Just four years after founding her Istanbul studio, Özgür has forged collaborations with manufacturers like Spanish rug company nanimarquina while expanding the possibilities of craft production.

Begum Cana Ozgur textile design profile
Spanish manufacturer nanimarquina launched Özgür’s Shade collection of flat-weave rugs last year. Handwoven in India, the rugs use a complex process to create their ombré effect. Courtesy Begüm Cana Özgür

Though not formally trained in textiles, Begüm Cana Özgür is a force in her field. Just four years after founding her Istanbul studio, she has forged collaborations with manufacturers like Spanish rug company nanimarquina while expanding the possibilities of craft production.

Özgür studied interior architecture at Bilkent University in Ankara, graduating in 2010. She then moved to Michigan to study 3D design at Cranbrook Academy of Art, where she “rediscovered” herself in fibers, drawn to the discipline’s hands-on processes. The intimacy of the work changed her relationship to production. “In design education, we’re taught to think about the user’s needs,” she explains with characteristic emphasis, “but I realized that these needs are equally valid on the production side. I began to feel closer to this side.”

Upon moving to Istanbul in 2013, she sought out artisans as partners. She knew Turkey’s rich rug-making tradition was eroding as production moved to other countries with cheaper labor, and she wanted to do her part to counteract that trend. (Opticals, launched in 2017, and this year’s Haze are both produced by Anatolian weavers.) In the process of developing her partnerships, she discovered that many artisans are women who maintain traditional practices in their homes.

Being a woman has gained Özgür entry into weavers’ domestic spaces, shifting her role as a designer in a small yet significant way. She embraces her work’s potential to bridge divides, to be “a binder between two different worlds with different realities.” More to the point, through her designs Özgür is able to bring business opportunities to those who might otherwise not have access to them.

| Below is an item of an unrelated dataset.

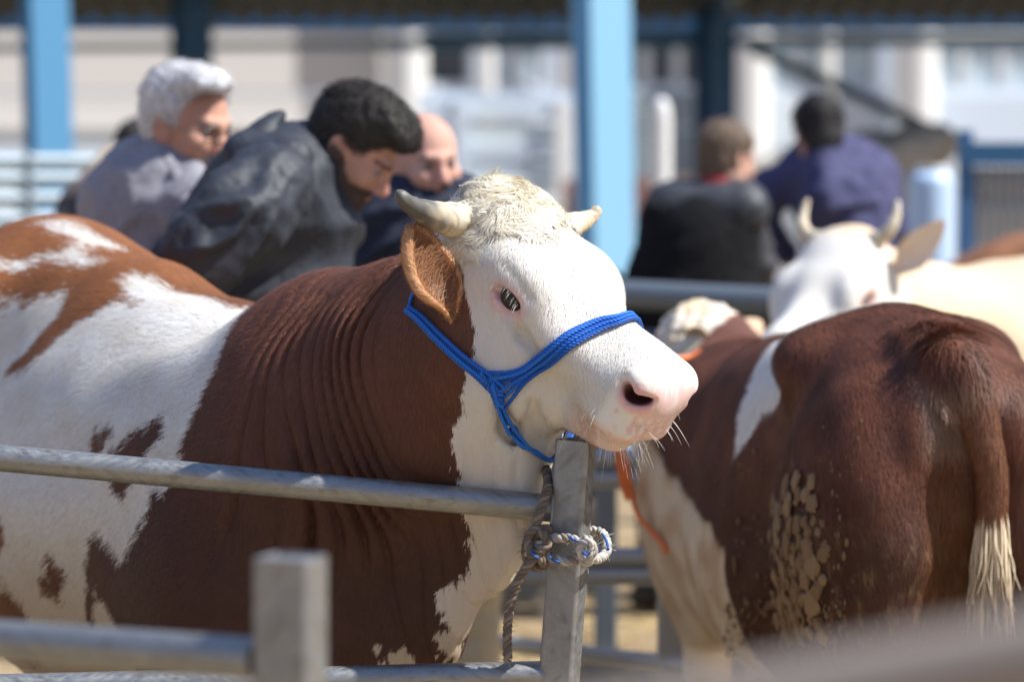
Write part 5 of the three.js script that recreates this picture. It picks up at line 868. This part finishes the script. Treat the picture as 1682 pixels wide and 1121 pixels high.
// man seen from behind in a black padded vest
{
  const d = 11.3, H = frame(at(1196, 262, d), -38, 14, 0, 0.92), P = (x, y, dd = 0) => at(x, y, d + dd);
  const sL = P(1098, 345, 0.0), sR = P(1212, 350, -0.05), chest = P(1150, 400, 0), hip = P(1135, 545, 0.0), feet = [[hip[0] - 0.12, 0, hip[2] - 0.2], [hip[0] + 0.15, 0, hip[2] - 0.1]];
  person('man seen from behind in a black padded vest with a red collar', H, {
    feet, strands: 4000, strandL: 0.022, skin: [0.60, 0.36, 0.27], hairColor: (n) => mixc([0.13, 0.085, 0.055], [0.26, 0.19, 0.14], clamp(0.4 + n)), footYaw: -40,
    hair: (K, h) => { K.in(h, 0.03); K.ell([-0.026, 0.050, 0], [0.106, 0.086, 0.086]); K.ell([-0.058, -0.02, 0], [0.052, 0.07, 0.072]); K.in(h, 0.02); K.cutEll([0.092, 0.0, 0], [0.070, 0.080, 0.10]); K.cutEll([0.008, -0.055, 0], [0.048, 0.052, 0.12]); },
    clothes: [
      { name: 'vest', mat: cloth([0.006, 0.006, 0.008], 0.9, { sheen: 0, specularIntensity: 0.5 }), amp: 0.008, freq: 7, seed: 17, box: boxOf([sL, sR, hip], 0.34), build: (K) => { K.in(WORLD, 0.09); K.cone(sL, sR, 0.085, 0.085); K.cone(P(1148, 400, 0), P(1130, 470, 0), 0.175, 0.185); K.cone(P(1150, 420, 0), hip, 0.18, 0.19); K.cone(P(1108, 470, 0.02), P(1185, 480, 0.02), 0.14, 0.13); } },
      { name: 'yoke', mat: cloth([0.045, 0.050, 0.060], 0.55), amp: 0.006, freq: 9, seed: 2, box: boxOf([sL, sR], 0.2), build: (K) => { K.in(WORLD, 0.05); K.cone(P(1105, 338, -0.03), P(1222, 342, -0.08), 0.085, 0.085); K.cone(P(1180, 322, -0.02), P(1225, 325, -0.02), 0.055, 0.055); } },
      { name: 'collar', mat: cloth([0.42, 0.03, 0.045], 0.8), amp: 0.003, cell: 0.009, box: boxOf([H.p(-0.03, -0.14, 0)], 0.2), build: (K) => { K.in(H, 0.02); K.cone([-0.03, -0.10, 0], [-0.045, -0.17, 0], 0.064, 0.075); } },
      { name: 'sleeve', mat: cloth([0.055, 0.055, 0.065], 0.8), amp: 0.010, freq: 9, box: boxOf([sR, P(1265, 470, -0.1), sL, P(1075, 470, 0.2)], 0.2), build: (K) => { K.in(WORLD, 0.05); K.chain([[...P(1218, 352, -0.05), 0.075], [...P(1238, 430, 0.02), 0.066], [...P(1250, 510, 0.25), 0.055]], 0.05); K.chain([[...P(1090, 355, 0.06), 0.08], [...P(1072, 440, 0.22), 0.068], [...P(1090, 510, 0.4), 0.05]], 0.05); } },
      { name: 'trousers', mat: cloth([0.04, 0.05, 0.08]), amp: 0.008, box: boxOf([hip, ...feet], 0.25), cell: 0.016, build: legs([hip[0] - 0.1, 0.9, hip[2]], [hip[0] + 0.1, 0.9, hip[2]], feet[0], feet[1]) },
    ],
    hands: [{ f: frame(P(1248, 516, 0.28), -60, 30), curl: 0.7 }],
  });
}
// man in a navy sweater leaning forward
{
  const d = 11.7, H = frame(at(1342, 222, d), -100, 24, 0, 0.95), P = (x, y, dd = 0) => at(x, y, d + dd);
  const sL = P(1326, 280, 0.05), sR = P(1428, 292, 0.05), back = P(1385, 320, 0), hip = P(1402, 440, -0.02), feet = [[hip[0] - 0.1, 0, hip[2] - 0.1], [hip[0] + 0.13, 0, hip[2]]];
  const navy = cloth([0.060, 0.062, 0.145], 0.85), hl = P(1298, 422, 0.22);
  person('man in a navy blue sweater leaning forward with his back turned', H, {
    feet, strands: 4000, strandL: 0.024, skin: [0.48, 0.26, 0.19], hairColor: (n) => mixc([0.012, 0.010, 0.010], [0.035, 0.030, 0.028], clamp(0.3 + n)), footYaw: -90, neck: [0.0, -0.20, 0],
    hair: (K, h) => { K.in(h, 0.03); K.ell([-0.024, 0.052, 0], [0.108, 0.088, 0.088]); K.ell([-0.062, -0.03, 0], [0.052, 0.080, 0.068]); K.in(h, 0.02); K.cutEll([0.094, 0.0, 0], [0.070, 0.080, 0.10]); K.cutEll([0.010, -0.055, 0], [0.046, 0.05, 0.12]); },
    clothes: [
      { name: 'sweater', mat: navy, amp: 0.014, freq: 7.5, seed: 21, box: boxOf([sL, sR, hip, P(1255, 380, 0)], 0.30), build: (K) => { K.in(WORLD, 0.09); K.cone(sL, sR, 0.080, 0.085); K.ell(P(1386, 335, 0), [0.165, 0.20, 0.14]); K.cone(P(1390, 350, 0), hip, 0.140, 0.140); K.cone(P(1350, 254, 0.02), P(1385, 266, 0.04), 0.066, 0.072); K.in(H, 0.04); K.cone([-0.035, -0.115, 0], [-0.02, -0.25, 0], 0.066, 0.085); K.in(WORLD, 0.05);
        K.chain([[...sL, 0.078], [...P(1266, 315, 0.10), 0.066], [...P(1240, 352, 0.12), 0.058], [...P(1288, 415, 0.2), 0.042]], 0.05); K.chain([[...sR, 0.09], [...P(1456, 365, 0.12), 0.062], [...P(1440, 430, 0.3), 0.045]], 0.05); } },
      { name: 'trousers', mat: cloth([0.03, 0.035, 0.06]), amp: 0.008, box: boxOf([hip, ...feet], 0.25), cell: 0.016, build: legs([hip[0] - 0.1, 0.9, hip[2]], [hip[0] + 0.1, 0.9, hip[2]], feet[0], feet[1]) },
    ],
    hands: [{ f: frame(hl, -40, 55), curl: 0.7 }, { f: frame(P(1438, 436, 0.32), -120, 50), curl: 0.7 }],
  });
}
// someone behind the blazer, only dark hair in view
{
  const d = 12.2, H = frame(at(238, 258, d), -60, 10), P = (x, y, dd = 0) => at(x, y, d + dd), sh = P(240, 350), hip = [sh[0], 0.95, -d], feet = [[hip[0] - 0.1, 0, -d], [hip[0] + 0.1, 0, -d]];
  person('dark-haired person mostly hidden behind the man in the grey blazer', H, { feet, skin: [0.5, 0.3, 0.22], hairColor: (n) => mixc([0.015, 0.013, 0.012], [0.04, 0.035, 0.03], clamp(0.3 + n)),
    hair: (K, h) => { K.in(h, 0.03); K.ell([-0.026, 0.05, 0], [0.108, 0.09, 0.09]); K.ell([-0.058, -0.01, 0], [0.055, 0.07, 0.075]); K.in(h, 0.02); K.cutEll([0.092, 0.0, 0], [0.070, 0.080, 0.10]); },
    clothes: [{ name: 'coat', mat: cloth([0.03, 0.03, 0.035]), box: boxOf([sh, hip], 0.34), cell: 0.016, build: (K) => { K.in(WORLD, 0.08); K.cone([sh[0] - 0.15, sh[1], sh[2]], [sh[0] + 0.15, sh[1], sh[2]], 0.10, 0.10); K.cone(sh, hip, 0.19, 0.19); K.cone([sh[0], sh[1] + 0.1, sh[2]], sh, 0.07, 0.1); } }, { name: 'trousers', mat: cloth([0.04, 0.04, 0.05]), box: boxOf([hip, ...feet], 0.25), cell: 0.018, build: legs([hip[0] - 0.08, 0.9, hip[2]], [hip[0] + 0.08, 0.9, hip[2]], feet[0], feet[1]) }] });
}
renderer.render(scene, camera);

Begum Cana Ozgur textile design profile
Syrian women fabricate Flakes by hand in Turkey’s Harran refugee camp, forming felt balls and stringing them together to form a soft textile. Courtesy Begüm Cana Özgür

Flakes, a recent design with Atlas—a government-supported project that pairs designers with displaced Syrian women in the Harran refugee camp in southern Turkey, as well as local women—is an instructive example of Özgür’s production-forward approach. Over many visits to Harran, Özgür devised a modular textile of felt balls that could be produced piece by piece, providing work that the women could fit into their busy lives. In addition to Flakes, Özgür has used the system in Harmala, a room divider.

It’s not paradoxical that Özgür, who complements her op-art-reminiscent aesthetic with handcrafted qualities, now attracts commercial recognition. Last year, she launched Shade, her debut collection with nanimarquina (handwoven not in Turkey but in India), and this year she has embarked on two collaborations with Turkish rug manufacturer Stepevi and ceramic tile–maker Gorbon. She sees her partnerships with manufacturers as resonating with her independent work with Turkish producers.

Özgür often speaks about rugs as a mode of storytelling, but one might also liken them to a dialogue. She aims to initiate discussions between makers and clients, old and new Turkey, in hopes of creating something that transcends those binaries. When she moved to Istanbul, she says, people were underwhelmed to discover that she designed rugs, which are ubiquitous there; they did not realize a quotidian object could have such creative, social, and political potential. Things are changing, though, as a younger generation reimagines its design heritage, and Özgür sees her work within that forward momentum: “I think there’s an awakening.”